警備員の人は「そういう仕事だから」そう発声している。そんなことは分かっている。
そこにいたのが私だから、ではなく、店を出る客であれば誰に対してもそう発声している。そんなことは分かっている。
それでもなお、人が人に向けて放つ「ありがとうございました。」は優しいのだ。


スーパーを出ると、ちょうど雨が降り始めたところだった。

家までは徒歩10分かかる。行きは晴れていたので、傘は持ってきていない。
「どうか小雨のまま強くなりませんように」と祈って歩き始めたが、数分でそれなりに強い雨になってしまった。雨に打たれて急速に暗くなっていく服を「(今朝洗濯して)さっき乾いたばっかりなのに……」と恨めしそうに眺めつつ、風邪まで引いてしまったらたまらないと思い、足早に家を目指した。

雨の中、3つの人と出会った。
途中にある地下鉄の入口から出てきたヌッと出てきたお姉さん。入口から出て10mくらいは雨に打たれながら歩いていたが、止みそうにないな、と観念したように傘を開いた。
後ろから颯爽と抜き去っていった自転車の人。臆することなく、雨を切り裂いていった。
横断歩道を笑いながら走ってきた外国人一家。誰一人として傘を差していなかったが、誰も悲しんでいなかった。全員が雨を楽しんでいた。

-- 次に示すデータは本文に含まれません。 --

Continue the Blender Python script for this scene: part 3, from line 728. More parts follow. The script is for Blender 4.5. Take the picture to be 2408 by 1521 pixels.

私は傘も、素早い移動手段も、ともに雨に打たれて笑いあう相手も持ち合わせていなかった。
なのだけれど、それにしては気分が明るかった。普段慣れてしまって気づけないような小さな優しさに気づけたことが嬉しかったのだと思う。いつの間にか早歩きもやめており、雨に濡れるのも厭わず、その感覚を長く味わいたくてのんびり歩いて帰った。


良い夜だったと思う。忘れないために、noteに残しておく。

またいつか。


翌日追記:風邪をひいた。世界、都合悪がち。

カメラロールにあった、別の良い夜の写真。もうぼちぼちストックがない。